Illegally downloading just a single blockbuster movie or hit song using so-called "torrent" software means your computer is likely to be secretly logged and monitored by copyright enforcement agencies, undercover research has shown.

The digital details of filesharers using websites such as Pirate Bay are monitored within just three hours of downloading popular films, music, e-books or software programs, having their computer's unique IP address stored as "first-hand evidence", according to a three-year study by the University of Birmingham.

Obtaining a pirate version of the latest Batman film is far more likely to see your computer activity spied on than if you hunt down an obscure Italian post-modernist arthouse flick, however. The study, led by Dr Tom Chothia, found that "monitoring is prevalent for popular content… but absent for less popular content".

Users of BitTorrent, the advanced peer-to-peer file-sharing system that allows people to download files in fragments from "swarms" of multiple users rather than directly from one source, may have been monitored for as long as three years.

A team of computer scientists made the discovery by building their own software that acted like a BitTorrent file-sharing client and tracking all the connections that were made to it.

Ten monitoring companies were identified by the research, but it is unclear what they do – or plan to do – with the information. There has been speculation that the details may be stored in anticipation of a new and more intense crackdown on filesharers in the courts.

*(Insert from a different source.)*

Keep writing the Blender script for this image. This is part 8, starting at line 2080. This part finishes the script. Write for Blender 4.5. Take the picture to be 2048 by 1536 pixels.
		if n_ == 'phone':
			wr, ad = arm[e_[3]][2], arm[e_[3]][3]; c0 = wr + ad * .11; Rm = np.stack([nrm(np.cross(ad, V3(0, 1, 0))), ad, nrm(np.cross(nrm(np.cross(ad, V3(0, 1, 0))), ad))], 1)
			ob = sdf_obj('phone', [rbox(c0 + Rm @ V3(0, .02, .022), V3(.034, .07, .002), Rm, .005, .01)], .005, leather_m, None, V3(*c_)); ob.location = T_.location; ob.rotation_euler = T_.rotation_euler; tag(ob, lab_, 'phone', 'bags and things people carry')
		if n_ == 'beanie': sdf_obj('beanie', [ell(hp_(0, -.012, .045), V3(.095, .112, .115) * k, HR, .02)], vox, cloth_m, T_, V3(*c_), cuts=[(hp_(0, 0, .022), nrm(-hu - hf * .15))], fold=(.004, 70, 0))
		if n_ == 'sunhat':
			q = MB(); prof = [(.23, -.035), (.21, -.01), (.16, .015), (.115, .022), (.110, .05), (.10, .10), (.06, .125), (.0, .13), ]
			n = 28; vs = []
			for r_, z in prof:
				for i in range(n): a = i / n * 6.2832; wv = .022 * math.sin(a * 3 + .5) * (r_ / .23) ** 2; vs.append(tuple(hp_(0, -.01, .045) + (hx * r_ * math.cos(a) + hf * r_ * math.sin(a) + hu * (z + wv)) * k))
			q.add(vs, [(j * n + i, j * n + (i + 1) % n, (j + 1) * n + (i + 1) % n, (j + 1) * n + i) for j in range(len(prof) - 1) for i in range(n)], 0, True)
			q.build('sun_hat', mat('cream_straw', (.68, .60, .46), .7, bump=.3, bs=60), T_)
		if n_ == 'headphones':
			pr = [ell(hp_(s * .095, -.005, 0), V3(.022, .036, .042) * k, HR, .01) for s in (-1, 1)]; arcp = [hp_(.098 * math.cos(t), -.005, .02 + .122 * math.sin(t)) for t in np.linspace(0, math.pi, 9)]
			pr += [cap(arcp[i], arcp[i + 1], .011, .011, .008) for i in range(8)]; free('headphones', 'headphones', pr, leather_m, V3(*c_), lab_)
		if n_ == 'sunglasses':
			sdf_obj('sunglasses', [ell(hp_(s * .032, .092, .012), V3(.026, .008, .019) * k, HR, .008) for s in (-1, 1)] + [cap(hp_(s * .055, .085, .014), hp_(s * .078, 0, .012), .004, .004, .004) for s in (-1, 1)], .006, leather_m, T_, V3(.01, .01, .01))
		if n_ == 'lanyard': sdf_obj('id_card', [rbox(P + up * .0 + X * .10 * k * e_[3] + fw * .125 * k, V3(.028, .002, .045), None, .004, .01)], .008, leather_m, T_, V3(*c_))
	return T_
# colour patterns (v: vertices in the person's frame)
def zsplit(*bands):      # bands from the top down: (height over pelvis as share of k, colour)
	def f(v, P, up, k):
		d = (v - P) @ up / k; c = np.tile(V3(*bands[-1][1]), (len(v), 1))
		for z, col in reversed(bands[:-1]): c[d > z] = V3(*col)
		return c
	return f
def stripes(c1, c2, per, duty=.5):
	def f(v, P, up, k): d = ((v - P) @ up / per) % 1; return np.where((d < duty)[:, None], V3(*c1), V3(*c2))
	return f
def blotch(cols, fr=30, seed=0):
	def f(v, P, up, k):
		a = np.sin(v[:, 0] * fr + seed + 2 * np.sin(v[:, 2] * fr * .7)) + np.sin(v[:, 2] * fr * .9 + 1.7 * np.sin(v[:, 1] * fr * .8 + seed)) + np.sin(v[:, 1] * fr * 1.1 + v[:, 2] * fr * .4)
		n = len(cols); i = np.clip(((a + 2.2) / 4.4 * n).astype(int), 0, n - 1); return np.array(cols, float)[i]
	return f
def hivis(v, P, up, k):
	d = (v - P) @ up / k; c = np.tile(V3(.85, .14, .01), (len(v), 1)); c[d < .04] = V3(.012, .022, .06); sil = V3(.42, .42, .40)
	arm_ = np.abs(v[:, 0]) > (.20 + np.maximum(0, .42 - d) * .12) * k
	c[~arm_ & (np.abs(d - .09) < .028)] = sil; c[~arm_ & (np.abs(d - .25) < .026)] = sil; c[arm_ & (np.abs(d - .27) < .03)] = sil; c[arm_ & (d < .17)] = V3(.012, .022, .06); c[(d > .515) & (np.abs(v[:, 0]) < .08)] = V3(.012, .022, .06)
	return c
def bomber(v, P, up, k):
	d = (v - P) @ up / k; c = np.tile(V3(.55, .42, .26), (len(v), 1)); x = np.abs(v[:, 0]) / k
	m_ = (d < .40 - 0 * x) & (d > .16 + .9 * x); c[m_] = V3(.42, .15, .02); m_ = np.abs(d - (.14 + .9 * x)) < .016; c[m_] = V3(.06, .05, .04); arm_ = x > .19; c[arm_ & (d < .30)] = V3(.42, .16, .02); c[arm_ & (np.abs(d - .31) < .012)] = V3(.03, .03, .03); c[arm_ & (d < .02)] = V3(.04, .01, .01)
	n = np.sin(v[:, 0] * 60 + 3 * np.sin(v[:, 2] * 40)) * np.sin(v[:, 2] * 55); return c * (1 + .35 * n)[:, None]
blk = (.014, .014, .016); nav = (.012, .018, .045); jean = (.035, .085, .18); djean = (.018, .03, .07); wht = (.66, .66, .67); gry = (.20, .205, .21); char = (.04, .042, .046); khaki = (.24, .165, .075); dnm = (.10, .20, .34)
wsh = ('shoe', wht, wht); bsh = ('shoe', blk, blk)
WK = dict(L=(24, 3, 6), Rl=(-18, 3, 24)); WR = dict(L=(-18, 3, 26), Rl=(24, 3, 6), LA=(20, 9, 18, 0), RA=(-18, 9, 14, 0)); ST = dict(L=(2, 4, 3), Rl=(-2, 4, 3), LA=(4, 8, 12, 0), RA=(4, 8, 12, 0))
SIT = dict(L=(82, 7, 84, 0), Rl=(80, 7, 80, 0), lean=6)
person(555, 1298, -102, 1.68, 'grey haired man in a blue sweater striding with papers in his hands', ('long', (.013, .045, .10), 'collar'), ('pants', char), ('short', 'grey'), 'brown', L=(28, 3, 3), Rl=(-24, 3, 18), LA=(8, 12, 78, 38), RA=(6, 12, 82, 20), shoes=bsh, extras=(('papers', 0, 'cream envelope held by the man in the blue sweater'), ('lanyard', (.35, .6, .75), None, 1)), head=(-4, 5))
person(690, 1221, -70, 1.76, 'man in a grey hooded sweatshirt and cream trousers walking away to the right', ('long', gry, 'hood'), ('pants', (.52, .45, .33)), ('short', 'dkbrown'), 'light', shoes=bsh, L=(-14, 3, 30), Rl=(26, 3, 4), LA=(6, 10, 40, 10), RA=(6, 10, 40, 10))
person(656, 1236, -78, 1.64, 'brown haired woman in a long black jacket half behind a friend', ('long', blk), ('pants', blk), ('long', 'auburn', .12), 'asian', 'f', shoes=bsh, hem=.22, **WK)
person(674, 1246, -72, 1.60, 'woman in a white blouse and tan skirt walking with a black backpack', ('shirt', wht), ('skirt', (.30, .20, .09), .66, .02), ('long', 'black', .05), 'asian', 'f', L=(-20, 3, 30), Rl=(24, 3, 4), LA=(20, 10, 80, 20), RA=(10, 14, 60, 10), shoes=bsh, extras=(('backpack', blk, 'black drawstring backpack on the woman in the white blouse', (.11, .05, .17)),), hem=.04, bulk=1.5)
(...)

However, the paper noted that "direct monitoring, in its current form, falls short of providing conclusive evidence of copyright infringement". Some of the monitoring may also be carried out simply for research into the extent of filesharing.

Given the fact that just one download is enough to attract a monitoring firm to the culprit's details, the sheer number of filesharers whose Internet activity has attracted their attention will be huge.